Just this past summer I gave my husband a birthday card with this Booker T. Washington quote…
On the battlefield, when surrounded and cheered by pomp, excitement, and admiration of devoted comrades, and inspired by strains of martial music and the hope of future reward, it is comparatively easy to be a hero, to do heroic deeds.
But to uphold honor in ordinary circumstances, to be a hero in common life, that is a genuine achievement meriting our highest admiration.
That is a wonderful quote- thank you for sharing it!
An hitherto unpublished Reagan anecdote for you. A generation ago I shared an office with a then-old man who had been Reagan's advance-man in the 1950s GE Theater days when they roamed the country by train and kept up grueling schedules speaking to GE workers and the general public. In upstate NY, they staggered back late to a poky, shared hotel room about 6 hours before their early-morning departure when the manager stopped them in the lobby and pointed out a young woman who had waited there since 11 a.m. to see Reagan.
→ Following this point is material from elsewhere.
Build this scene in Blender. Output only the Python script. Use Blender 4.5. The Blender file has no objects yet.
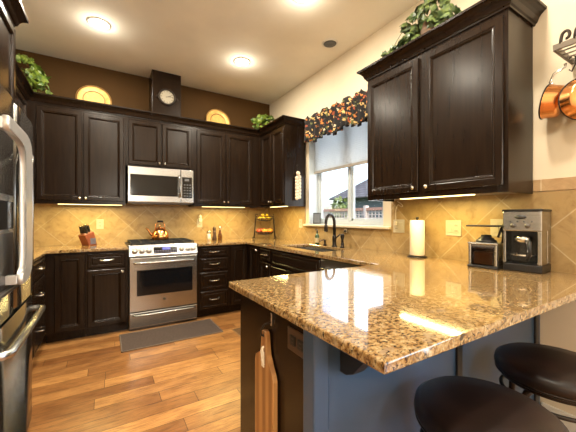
import bpy, bmesh, math, random
from mathutils import Matrix, Vector, noise
PI = math.pi
rnd = random.Random(7)
SC = bpy.context.scene
COL = SC.collection

# ------------------------------------------------------------------ camera, world, sun, exposure
cam_d = bpy.data.cameras.new('camera')
cam_d.sensor_width = 36.0
cam_d.lens = 36.0 * 300 / 576
cam_d.shift_y = 1.5 / 576
cam_d.clip_start = 0.02
cam = bpy.data.objects.new('camera', cam_d)
COL.objects.link(cam)
cam.location = (0, 0, 1.23)
cam.rotation_euler = (PI / 2, 0, -math.radians(31.3))
SC.camera = cam
SC.view_settings.view_transform = 'Standard'
SC.view_settings.look = 'None'
SC.view_settings.exposure = 0.28
SC.view_settings.gamma = 1.0
SC.view_settings.use_curve_mapping = False
SC.cycles.sample_clamp_indirect = 6.0
SC.cycles.max_bounces = 8
SC.cycles.diffuse_bounces = 5
SC.cycles.caustics_reflective = False
SC.cycles.caustics_refractive = False

W = bpy.data.worlds.new('world')
SC.world = W
W.use_nodes = True
wn = W.node_tree
wn.nodes.clear()
w_out = wn.nodes.new('ShaderNodeOutputWorld')
w_bg = wn.nodes.new('ShaderNodeBackground')
w_sky = wn.nodes.new('ShaderNodeTexSky')
w_sky.sky_type = 'NISHITA'
w_sky.sun_disc = False
w_sky.sun_elevation = math.radians(38)
w_sky.sun_rotation = math.radians(200)
w_sky.dust_density = 4.0
w_bg.inputs['Strength'].default_value = 0.62
wn.links.new(w_sky.outputs[0], w_bg.inputs['Color'])
wn.links.new(w_bg.outputs[0], w_out.inputs['Surface'])

CAN_POWER = 24.0
CAN_COLOR = (1.0, 0.91, 0.74)
BAR_POWER = 6.3
BAR_COLOR = (1.0, 0.79, 0.30)


def light(name, kind, loc, rot, power, color, size=None, size_y=None, parent=None, **kw):
    d = bpy.data.lights.new(name, kind)
    d.energy = power
    d.color = color
    if kind == 'AREA':
        d.shape = kw.get('shape', 'RECTANGLE')
        d.size = size
        if size_y:
            d.size_y = size_y
        if kw.get('spread'):
            d.spread = kw['spread']
        if kw.get('portal'):
            d.cycles.is_portal = True
    o = bpy.data.objects.new(name, d)
    COL.objects.link(o)
    o.location = loc
    o.rotation_euler = rot
    if parent:
        o.parent = parent
    return o


# daylight through the window over the sink and through the glass door behind the camera
light('window_daylight', 'AREA', (2.75, 2.58, 1.95), (0, PI / 2, 0), 30, (0.94, 0.97, 1.0), 1.5, 1.5)
light('door_daylight', 'AREA', (2.50, -1.55, 1.05), (0, PI / 2, 0), 100, (0.80, 0.90, 1.0), 2.1, 1.9)

# unseen fill light added behind the camera to brighten ceiling and fronts
fill = light('fill_light', 'POINT', (.4, -2.0, 1.95), (0, 0, 0), 95, (1.0, 0.93, 0.80))
fill.data.shadow_soft_size = .18


# ------------------------------------------------------------------ materials
def mat(name):
    m = bpy.data.materials.new(name)
    m.use_nodes = True
    nt = m.node_tree
    nt.nodes.clear()
    out = nt.nodes.new('ShaderNodeOutputMaterial')
    b = nt.nodes.new('ShaderNodeBsdfPrincipled')
    nt.links.new(b.outputs[0], out.inputs[0])
    return m, nt, b


def coords(nt, scale=(1, 1, 1), rot=(0, 0, 0), loc=(0, 0, 0), kind='Object'):
    tc = nt.nodes.new('ShaderNodeTexCoord')
    mp = nt.nodes.new('ShaderNodeMapping')
    mp.inputs['Scale'].default_value = scale
    mp.inputs['Rotation'].default_value = rot
    mp.inputs['Location'].default_value = loc
    nt.links.new(tc.outputs[kind], mp.inputs['Vector'])
    return mp.outputs[0]


def noise_tex(nt, vec, scale, detail=4, rough=0.55, dist=0.0):
    n = nt.nodes.new('ShaderNodeTexNoise')
    n.inputs['Scale'].default_value = scale
    n.inputs['Detail'].default_value = detail
    n.inputs['Roughness'].default_value = rough
    n.inputs['Distortion'].default_value = dist
    nt.links.new(vec, n.inputs['Vector'])
    return n.outputs['Fac']


def ramp(nt, fac, stops, interp='LINEAR'):
    r = nt.nodes.new('ShaderNodeValToRGB')
    r.color_ramp.interpolation = interp
    el = r.color_ramp.elements
    while len(el) < len(stops):
        el.new(0.5)
    for e, (p, c) in zip(el, stops):
        e.position = p
        e.color = (*c, 1) if len(c) == 3 else c
    nt.links.new(fac, r.inputs[0])
    return r.outputs[0]


def mix(nt, a, b, fac, mode='MIX'):
    m = nt.nodes.new('ShaderNodeMix')
    m.data_type = 'RGBA'
    m.blend_type = mode
    if isinstance(fac, (int, float)):
        m.inputs[0].default_value = fac
    else:
        nt.links.new(fac, m.inputs[0])
    for sock, v in ((m.inputs[6], a), (m.inputs[7], b)):
        if isinstance(v, tuple):
            sock.default_value = (*v, 1)
        else:
            nt.links.new(v, sock)
    return m.outputs[2]


def bump(nt, b, height, strength, dist=0.01):
    n = nt.nodes.new('ShaderNodeBump')
    n.inputs['Strength'].default_value = strength
    n.inputs['Distance'].default_value = dist
    nt.links.new(height, n.inputs['Height'])
    nt.links.new(n.outputs[0], b.inputs['Normal'])


def simple(name, col, rough=0.5, metal=0.0, coat=0.0, var=0.12, vscale=20.0, emit=None, estr=0.0, spec=0.5):
    m, nt, b = mat(name)
    v = coords(nt)
    f = noise_tex(nt, v, vscale)
    c = ramp(nt, f, [(0.3, tuple(x * (1 - var) for x in col)), (0.7, tuple(min(1, x * (1 + var)) for x in col))])
    nt.links.new(c, b.inputs['Base Color'])
    b.inputs['Roughness'].default_value = rough
    b.inputs['Metallic'].default_value = metal
    b.inputs['Coat Weight'].default_value = coat
    b.inputs['Specular IOR Level'].default_value = spec
    if emit:
        b.inputs['Emission Color'].default_value = (*emit, 1)
        b.inputs['Emission Strength'].default_value = estr
    return m


M = {}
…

The advance man said it was impossible, Reagan insisted he'd only be a few moments, but he made it up to the room at 3 a.m. saying she had acted on local stages and wanted his advice on going to Hollywood for a screen test. "It took me four hours," Reagan explained, "to convince her that the best audiences in the world were right here in her home town, and that if circumstance one day got her a part on Broadway then so be it, but she should stay here among people who loved her because, trust me, she'd never have a better audience." The advance man told him to go to bed and as Reagan turned out the light he mused, "you know, Earl, tonight my time was well spent if I can convince even one nice girl to stay out of Hollywood and not squander her life as a waitress and maybe a hooker."
Reagan would have agreed with Chesterton who said 'we are perishing for want of wonder, not for want of wonders.' Wonders are ever at our fingertips. Miss Robison has the greatness of spirit and the wisdom to see it where she lives,and the skill to express it beautifully. I have spent enough time in over 50 countries, often among the political and journalistic elites, to believe that this eloquent young woman has it right.
Chesterton also said that people travel to experience the same old thing – identical hotels and fellow travellers – while people who want real diversity live in a large family or a small town. So Mr Obama is too great for a small town? Codswallop. Maybe he couldn't find a small town that wanted him. Keep writing, Miss Robison – you do it very well and it is within your power to replicate Ronald Reagan's little act of kind wisdom but do it for multitudes.
Stephen Masty
I want to thank you, Julie both for your candor and for reminding me of the great CS Lewis essay, The Weight of Glory. It can be found at http://www.verber.com/mark/xian/weight-of-glory.pdf, and I recommend everyone to take a handful of minutes to read it. I read it aloud to my wife and we both sat quietly afterwards, feeling like slightly elevated and better people. The ordinary is truly extraordinary.
This is just one stage in your life. Enjoy it well, experience it fully. Not every decade of your life requires huge focus, sacrifice or effort. So enjoy your youth, dear. BTW V Jarrett is a phony and a totalitarian, and her worship of B0 is pitiful and reeks of reverse racism.